In its latest Cambodia Economic Update, Navigating Shocks, released on June 9, the World Bank warned that a global oil price shock triggered by conflict in the Middle East is raising transport and production costs throughout the economy, putting pressure on businesses while reducing the purchasing power of Cambodian households.
The recommendation comes as Cambodia faces a combination of economic challenges, including a prolonged property sector downturn, weaker remittance inflows following the return of nearly one million migrant workers, and broader uncertainty stemming from the ongoing Thai border crisis. Businesses and communities are also adjusting to the economic effects of recent scam center closures and enforcement operations, which have reduced activity in some local economies despite being viewed as positive for Cambodia’s long-term investment reputation.
Inflation Hits Low-Income Households Hardest
According to the report, headline inflation rose to 5.8 percent in April 2026, driven largely by higher fuel and transportation costs.
The World Bank estimates that a 10 percent increase in fuel prices could increase Cambodia’s poverty rate by 1.4 percentage points, highlighting the disproportionate impact of rising living costs on low-income households.

While Cambodia’s economy continues to show resilience, supported by foreign investment and export growth, the World Bank warned that many vulnerable families remain exposed to economic shocks.
“Cambodia’s economy is holding in the face of simultaneous shocks, demonstrating a resilience that can be sustained through targeted policy action to protect jobs and livelihoods,” said Tania Meyer, World Bank Country Manager for Cambodia.
Cash Transfers Recommended Over Broad Fuel Subsidies
Rather than implementing broad fuel-tax reductions or universal subsidies, the World Bank recommends targeted and temporary cash transfer programmes aimed specifically at households most affected by rising costs.
The report argues that targeted support would provide more effective relief while limiting pressure on public finances and ensuring government resources are directed towards those most in need.

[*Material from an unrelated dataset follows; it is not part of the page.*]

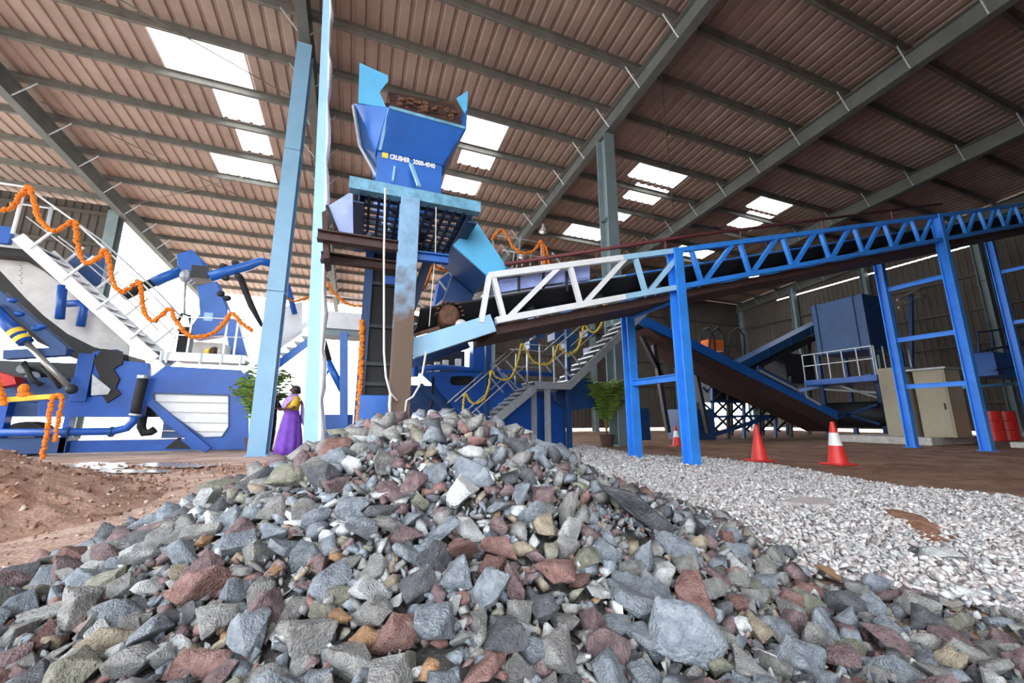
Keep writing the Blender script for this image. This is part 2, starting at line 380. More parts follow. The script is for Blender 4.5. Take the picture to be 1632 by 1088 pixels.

The World Bank also called on policymakers to strengthen domestic revenue collection in order to sustain critical investments in healthcare, education and social protection programmes.
In rural areas, the report recommends accelerating fertilizer imports and promoting fuel-efficient farming practices to help farmers maintain productivity and incomes despite rising input costs.
Jobs and Livelihoods Remain a Priority
Although Cambodia attracted $5.1 billion in foreign direct investment during 2025 and goods exports expanded by 17.7 percent during the first quarter of 2026, the World Bank expects overall economic growth to moderate to 3.9 percent this year before recovering to 4.9 percent in 2027.
The institution said protecting jobs and household incomes should remain a key policy priority as the country navigates multiple economic headwinds.
A special chapter of the report also highlights Cambodia’s demographic transition, noting that the country’s working-age population is expected to peak around 2043.

The World Bank argues that creating quality employment opportunities, investing in human capital and strengthening social protection systems will be critical if Cambodia is to maximise its demographic dividend and achieve its Vision 2050 development goals.
“With the working-age population share projected to peak around 2043, the next 15 to 20 years are decisive for Cambodia’s future,” Meyer said. “Investing in people — in education, in jobs, in new engines of growth — is what will turn Cambodia’s demographic window into its greatest competitive advantage.”
The Cambodia Economic Update is published twice annually by the World Bank and assesses the country’s economic outlook, risks and policy priorities.